ただ、COP29で議論されている途上国への気候変動対策資金の増額(2024年11月12日記事参照)に、米国が今後どの程度コミットするかは不透明だ。ドナルド・トランプ次期大統領はパリ協定に否定的な見解を維持しており(2024年7月1日記事参照)、2025年1月の次期政権発足後、再びパリ協定から離脱するとみられている。1期目のトランプ政権下では、協定からの離脱に伴い、緑の気候対策基金(Green Climate Fund、GFC)への拠出停止などの措置がとられ、次期政権でも途上国向け気候変動対策支援は削減の対象となる可能性が高い。
COP29には、米国から政府関係者が多く参加しており、政権交代を控えて与野党が互いに牽制し合う様子もみられる。米国政府代表団を率いるジョン・ポデスタ大統領上級補佐官(国際気候政策)は11月11日の記者会見で「トランプ政権下の米国政府は気候変動対策を後回しにするかもしれないが、気候変動を食い止める取り組みは、米国で責任と情熱、信念を持って継続される」と述べた。また、COP担当知事であるワシントン州のジェイ・インスレー知事(民主党)も「トランプ氏の勝利はワシントン州を止めるものではないと確信している。州は国家を越えて行動することができる」と述べ、州レベルで気候変動に引き続き取り組む姿勢を示している(11月15日「ポリティコ」)。

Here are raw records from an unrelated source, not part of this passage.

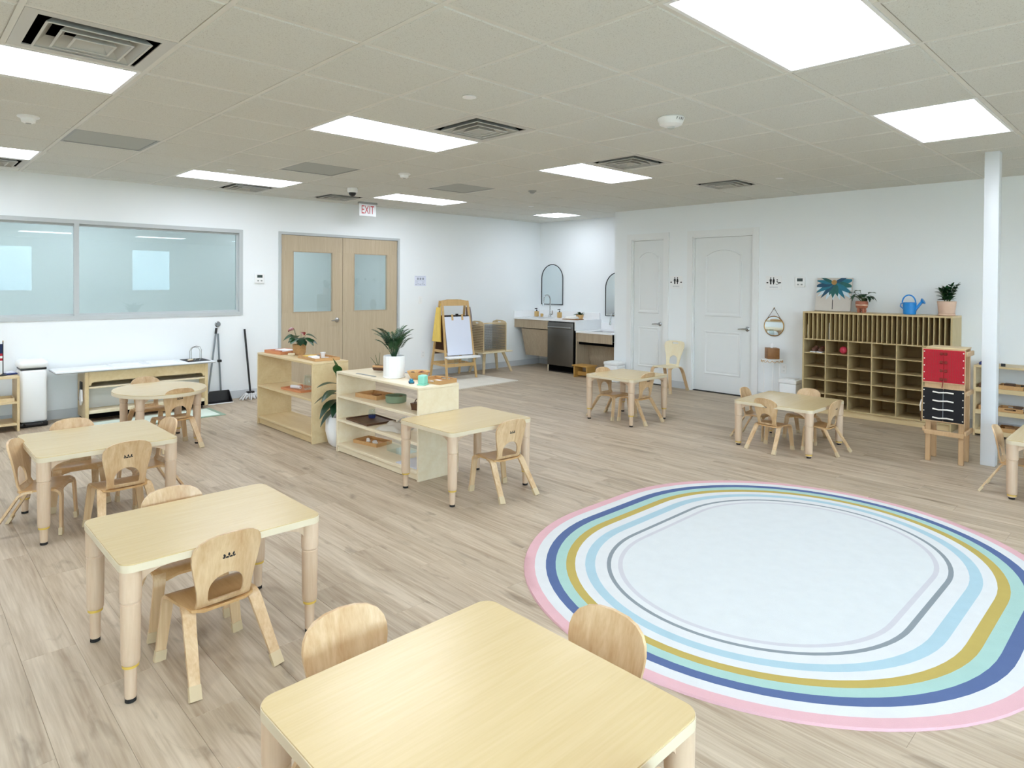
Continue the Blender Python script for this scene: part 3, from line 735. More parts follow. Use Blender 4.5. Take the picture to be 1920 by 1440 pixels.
# ================================================================== TABLES
def table_leg(parent, lx, ly, h, ext, sx, sy):
    """turned leg with height ring; sx, sy point to the table centre"""
    m = MB(); top = h-0.030
    lg = m.lathe([(0.0265, ext+0.011), (0.030, ext+0.016), (0.0315, ext+0.028), (0.0335, top-0.125), (0.0335, top-0.118), (0.031, top-0.116), (0.031, top-0.111), (0.0355, top-0.108), (0.036, top)], lx, ly, 18).build('leg', 'leg_maple', parent)
    MB().lathe([(0.024, ext), (0.0275, ext+0.002), (0.0275, ext+0.009), (0.025, ext+0.012)], lx, ly, 18).build('height_ring', 'ring_yellow', lg)
    if ext > 0.03:
        MB().lathe([(0.018, 0.014), (0.0195, 0.03), (0.021, ext+0.002)], lx, ly, 16).build('leg_extension', 'leg_maple', lg)
    else:
        MB().lathe([(0.022, 0.014), (0.028, 0.018), (0.028, ext+0.002)], lx, ly, 16).build('leg_extension', 'leg_maple', lg)
    MB().lathe([(0.016, 0.0), (0.019, 0.002), (0.019, 0.015)], lx, ly, 14).build('foot_pad', 'rubber', lg)
    for ax in (0, 1):
        s = (sx, sy)[ax]; prof = [(0.0, top), (0.125, top), (0.125, top-0.012)] + [(0.125-0.10*math.sin(R(a)), top-0.012-0.062*(1-math.cos(R(a)))) for a in (20, 40, 60, 80, 90)] + [(0.0, top-0.08)]
        mm = MB()
        if ax == 0: mm.prism([(lx+s*u, v) for u, v in prof], ly-0.011, ly+0.011, 'y')
        else: mm.prism([(ly+s*u, v) for u, v in prof], lx-0.011, lx+0.011, 'x')
        mm.build('corner_bracket', 'leg_maple', lg)
def table(label, x0, x1, y0, y1, h, ext, grain_y=False, r=0.045):
    cx, cy = (x0+x1)/2, (y0+y1)/2; a, b = (x1-x0)/2, (y1-y0)/2
    t = thing('activity_table', label, 'table', (cx, cy, 0), group='rectangular maple activity tables')
    MB().prism(rrect(-a+0.002, a-0.002, -b+0.002, b-0.002, r-0.002), h-0.004, h).build('tabletop', 'table_maple', t)
    MB().prism(rrect(-a, a, -b, b, r), h-0.030, h-0.004).build('edge_band', 'edge_band', t)
    for sx in (-1, 1):
        for sy in (-1, 1): table_leg(t, sx*(a-0.039), sy*(b-0.039), h, ext, -sx, -sy)
    return t
table('large square maple table in the foreground with glare on its top', 0.632, 1.378, 0.775, 1.530, 0.502, 0.12)
table('maple table left of the foreground table with two chairs', 0.592, 1.352, 2.560, 3.175, 0.502, 0.125)
table('maple table with four chairs at the left edge of the photo', 0.612, 1.352, 4.440, 5.205, 0.502, 0.09)
table('maple table with one chair beside the three-tier shelf', 2.700, 3.468, 3.365, 3.985, 0.502, 0.10)
table('small maple table with two chairs before the white doors', 5.598, 6.290, 4.000, 4.640, 0.497, 0.11)
table('low maple table with four chairs before the cubby unit', 5.730, 6.508, 2.230, 2.955, 0.42, 0.022)
table('low maple table cut off by the right edge of the photo', 5.690, 6.450, 0.270, 0.890, 0.42, 0.022)
t = thing('oval_table', 'oval maple table with two chairs before the white sensory table', 'table', (1.845, 6.60, 0))
_ov = [(0.385*math.cos(R(a)), 0.44*math.sin(R(a))) for a in range(0, 360, 8)]
MB().prism([(u*0.997, v*0.997) for u, v in _ov], 0.498, 0.502).build('tabletop', 'table_maple', t)
MB().prism(_ov, 0.470, 0.498).build('edge_band', 'edge_band', t)
for sx in (-1, 1):
    for sy in (-1, 1): table_leg(t, sx*0.235, sy*0.27, 0.502, 0.05, -sx, -sy)

# ================================================================== CHAIRS
def chair_back_y(z):
    pts = [(0.255, -0.040), (0.272, -0.052), (0.30, -0.060), (0.36, -0.068), (0.45, -0.085), (0.56, -0.115)]
    for (a, b), (c, d) in zip(pts, pts[1:]):
        if z <= c: return b + (d-b)*max(0, (z-a))/(c-a)
    return pts[-1][1]
def make_chair(label):
    t = thing('child_chair', label, 'chair', group='bentwood children\'s chairs')
    # seat: plywood sheet with a waterfall front
    def seat_z(y):
        if y > 0.135: return 0.268 - ((y-0.135)/0.05)**2*0.030
        return 0.256 + 0.012*max(0, (y+0.05)/0.185)
    so = [(-0.118, -0.035), (-0.08, -0.055), (0.08, -0.055), (0.118, -0.035), (0.132, 0.02), (0.145, 0.10), (0.146, 0.155), (0.135, 0.178), (0.10, 0.182), (0.05, 0.172), (-0.05, 0.172), (-0.10, 0.182), (-0.135, 0.178), (-0.146, 0.155), (-0.145, 0.10), (-0.132, 0.02)]
    MB().plate(so, [], 0.022, lambda u, v, o: Vector((u, v, seat_z(v)+o-0.006*(1-min(1, (u/0.12)**2))*(1 if v < 0.14 else 0.5))), 0.011).build('seat', 'chair_seat', t, 45)
    half = [(0.104, 0.258), (0.103, 0.29), (0.107, 0.33), (0.115, 0.37), (0.124, 0.41), (0.131, 0.45), (0.132, 0.475), (0.126, 0.50), (0.112, 0.52), (0.085, 0.536), (0.05, 0.544), (0.0, 0.547)]
    out = half + [(-u, v) for u, v in reversed(half[:-1])]
    hole = [(-0.062, 0.284), (0.062, 0.284), (0.067, 0.292), (0.068, 0.322)] + [(0.068*math.cos(R(a)), 0.322+0.062*math.sin(R(a))) for a in range(15, 180, 15)] + [(-0.068, 0.322), (-0.067, 0.292)]
    def bend(u, v, o): return Vector((u, chair_back_y(v) + 1.1*u*u - o, v))
    bk = MB().plate(out, [hole], 0.022, bend, 0.011).build('backrest', 'chair_ply', t, 45)
    # leaf emblem on the rear face
    em = MB()
    def leaf(u0, v0, ang, ln, wd):
        pts = []
        for k in range(7):
            s = k/6; pts.append((s*ln, wd*math.sin(math.pi*s)**0.8))
        pts += [(p[0], -p[1]) for p in reversed(pts[1:-1])]
        ca, sa = math.cos(R(ang)), math.sin(R(ang)); vs = []
        for a, b in pts:
            u, v = u0+a*ca-b*sa, v0+a*sa+b*ca; q = bend(u, v, 0.0062); vs.append(q)
        em.add(vs, [tuple(range(len(vs)))])
    for k in (-1, 0, 1):
        x = k*0.0145
        leaf(x, 0.449-abs(k)*0.001, 100-18*k, 0.017, 0.0042); leaf(x, 0.445, 25, 0.012, 0.0036); leaf(x, 0.445, 160, 0.012, 0.0036)
    em.build('leaf_emblem', 'ink', bk)
    for s in (-1, 1):
        for pts, ws, nm in (([(s*0.112, 0.035, 0.257), (s*0.118, 0.005, 0.256), (s*0.122, -0.018, 0.250), (s*0.126, -0.034, 0.236), (s*0.130, -0.048, 0.212), (s*0.157, -0.176, 0.006)], [0.044, 0.048, 0.048, 0.047, 0.046, 0.036], 'rear'),
                            ([(s*0.112, 0.105, 0.262), (s*0.120, 0.140, 0.263), (s*0.123, 0.163, 0.257), (s*0.126, 0.177, 0.243), (s*0.129, 0.181, 0.220), (s*0.155, 0.186, 0.006)], [0.046, 0.050, 0.049, 0.047, 0.045, 0.036], 'front')):
            lg = MB().strip(pts, (1, 0, 0), ws, 0.0125).build('leg', 'chair_ply', t, 50)
            a, b = Vector(pts[-2]), Vector(pts[-1]); d = (b-a).normalized(); tip = Vector((b.x, b.y, 0.0)); up = tip - d*0.042/abs(d.z)
            MB().strip([up, up + (tip-up)*0.5, tip], (1, 0, 0), [0.041, 0.0415, 0.042], 0.019).build('foot_boot', 'boot_tan', lg)
    return t
CH = [  # x, y, rot (0 faces +Y), scale, label
    (0.945, 2.622, 3, 1, 'chair with leaf emblem at the near side of the table left of the foreground table'),
    (0.955, 3.150, 180, 1, 'chair at the far side of the table left of the foreground table, facing the camera'),
    (0.955, 1.600, 178, 1, 'chair showing a striped-grain backrest behind the left edge of the foreground table'),
    (1.425, 1.150, 92, 1, 'chair whose backrest overlaps the striped rug, right of the foreground table'),
    (0.600, 1.205, -90, 1, 'chair barely peeking in at the bottom left of the foreground table'),
    (1.02, 0.820, 0, 1, 'chair barely peeking in at the bottom right corner of the foreground table'),
    (0.930, 5.225, 180, 1, 'chair at the window side of the four-chair table on the left'),
    (0.645, 4.810, -114, 1, 'chair cut by the left edge, seen from the side at the four-chair table'),
    (1.340, 4.890, 96, 1, 'chair at the door side of the four-chair table on the left, showing only its back'),
    (1.045, 4.455, 2, 1, 'chair with leaf emblem at the near side of the four-chair table on the left'),
    (1.860, 7.050, 180, 1, 'chair behind the oval table, facing the camera'),
    (1.892, 6.300, 4, 1, 'chair with leaf emblem in front of the oval table'),
    (3.185, 3.372, -4, 1, 'chair pushed to the table beside the three-tier shelf, all four legs visible'),
    (5.935, 4.120, -1, 1, 'chair with its back to the camera at the small table before the white doors'),
    (5.900, 4.540, 178, 1, 'chair on the far left side of the small table before the white doors'),
    (5.810, 2.640, -97, 0.87, 'chair with its back to the camera at the low table before the cubby unit'),
    (6.520, 2.600, 88, 0.87, 'pale chair between the low table and the cubby unit'),
    (6.130, 2.250, -2, 0.87, 'chair seen edge-on at the right side of the low table before the cubby unit'),
    (6.180, 2.985, 183, 0.87, 'chair at the far left side of the low table before the cubby unit'),
    (5.920, 0.900, 180, 0.87, 'chair seen from the side at the table cut off by the right edge'),
]
c0 = make_chair(CH[0][4]); c0.location = (CH[0][0], CH[0][1], 0); c0.rotation_euler = (0, 0, R(CH[0][2]))
for x, y, rz, sc, lb in CH[1:]:
    dup(c0, (x, y, 0), rz, lb, scale=sc)
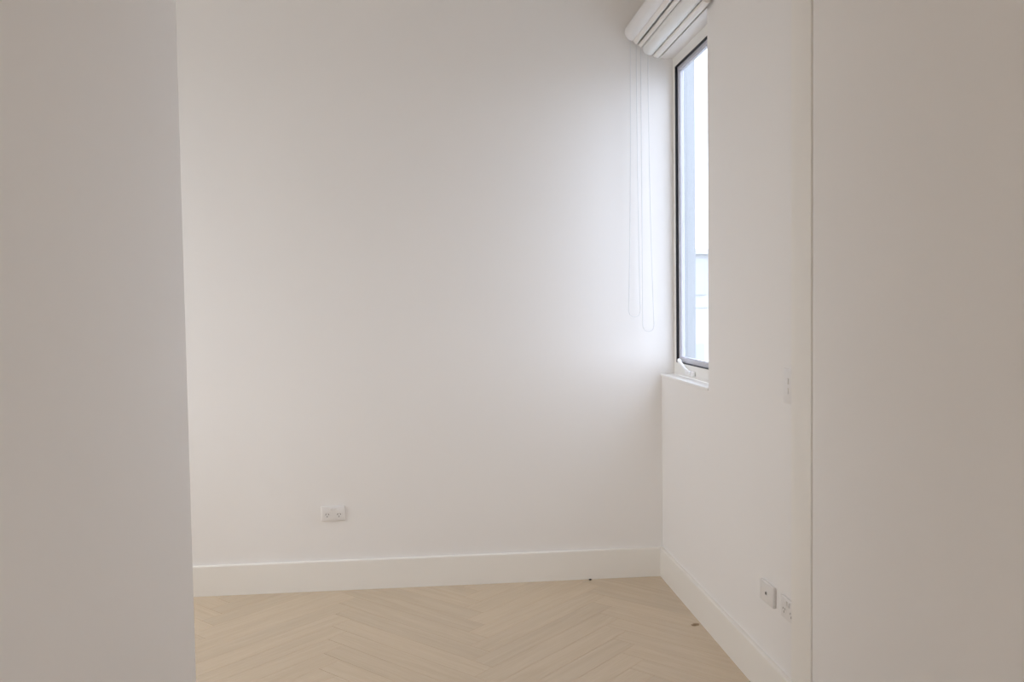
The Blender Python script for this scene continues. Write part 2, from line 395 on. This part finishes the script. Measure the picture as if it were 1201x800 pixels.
def aerial_plate(label, loc, rz):
    t = thing('aerial_socket', label, 'wall socket', loc, rz)
    bm = S(); box(bm, -0.0575, 0.0575, -0.013, 0, -0.0365, 0.0365, 0.0035, 3); face('plate', bm, PLASTIC, t)
    bm = S(); disc(bm, 0, 0, 0.0085, -0.0125, -0.0145, 20); pl_ = face('connector', bm, PLASTIC, t)
    bm = S(); disc(bm, 0, 0, 0.0058, -0.0142, -0.0148, 16); face('socket_hole', bm, SPECK, pl_)
    return t
def light_switch(label, loc, rz):
    t = thing('light_switch', label, 'light switch', loc, rz)
    bm = S(); box(bm, -0.0365, 0.0365, -0.006, 0, -0.0575, 0.0575, 0.0025, 3); face('plate', bm, PLASTIC, t)
    for z in (-0.016, 0.016):
        bm = S(); box(bm, -0.006, 0.006, -0.0085, -0.0055, z-0.010, z+0.010, 0.0015); face('rocker_switch', bm, PLASTIC, t)
    return t
power_outlet('white double power outlet low on the back wall', (-0.487, D, 0.381), 0)
RW = math.radians(-90)              # facing -X
aerial_plate('white wall plate with one dark centre hole, above the right baseboard', (X, 2.888, 0.376), RW)
power_outlet('white double power outlet half hidden behind the jamb, right of the aerial plate', (X, 2.715, 0.376), RW)
light_switch('pale light switch on the right wall above the sockets, half hidden by jamb', (X, 2.722, 1.118), RW)

# ------------------------------------------------------------------ specks on the floor
bm = S(); bmesh.ops.create_icosphere(bm, subdivisions=2, radius=0.006)
for v in bm.verts: v.co.x *= 1.3 + 0.2*random.random(); v.co.z = v.co.z*0.6 + 0.0036; v.co.y *= 0.8
o = obj('debris_crumb', bm, SPECK, None, True); o.location = (0.786, 4.255, 0); o['label'] = 'tiny black crumb on the floor against the back baseboard'; o['category'] = 'debris'

# ------------------------------------------------------------------ outside the window
bm = S(); box(bm, X+T, 1.64, 5.2, 5.45, -0.3, 6.0, 0.01); struct('wall_exterior', bm, RENDER, label='blue-grey rendered wall outside the window')
bm = S(); box(bm, -60, 90, -60, 140, -3.4, -3.2); struct('ground', bm, CONCRETE)
b0 = thing('building', 'pale distant building seen through the window', 'building', (24, 44, -3.2))
bm = S(); box(bm, -14, 14, -4, 4, 0, 4.3); face('lower_wall', bm, FARWALL, b0, False)
bm = S(); box(bm, -14.2, 14.2, -4.2, 4.2, 4.3, 6.8); face('upper_wall', bm, FARCLAD, b0, False)
bm = S(); box(bm, -14.5, 14.5, -4.5, 4.5, 6.8, 7.05); face('roof', bm, FARROOF, b0, False)
for i in range(8):
    for z, y in ((1.2, -4.0), (4.9, -4.2)):
        bm = S(); box(bm, -12.6+i*3.3, -11.0+i*3.3, y-0.06, y+0.02, z, z+1.4); face('window', bm, FARGLASS, b0, False)
# brown knot in the oak beside the right baseboard
bm = S(); tube(bm, [(0, 0, -0.004), (0, 0, 0.0002)], 0.014, 14)
for v in bm.verts: v.co.x *= 1.5; v.co.y *= 1.0 + 0.25*math.sin(v.co.x*300)
o = obj('knot', bm, KNOT, floor); o.location = (1.124, 3.60, 0); o.rotation_euler = (0, 0, 0.5); o['label'] = 'small brown knot in the timber'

このように、民主党側が気候変動対策に対する米国のコミットメント継続を訴える一方、共和党側からCOP29に参加したオーガスト・フルーガー下院議員(共和党、テキサス州)は「米国の天然ガスは、ほかのどの国より排出量削減に貢献してきた」と述べるなど、化石燃料を擁護する姿勢を明確にした。そのほかの共和党議員も会議参加に先立って「米国の政府代表団はCOP29でトランプ氏の優先事項に反する可能性のあるいかなる結果にも同意すべきではない」と述べており、エネルギーコストの削減などを掲げて勝利した民意を尊重すべきとして、民主党側を牽制した(11月16日「ポリティコ」)。
バイデン政権は政権交代前に気候変動対策を可能な限り進めるべく、インフレ削減法(IRA)に基づく税額控除の最終規則化に向けた作業などを急いでいるが、今後2カ月でどの程度取り組みが進むかが注目される。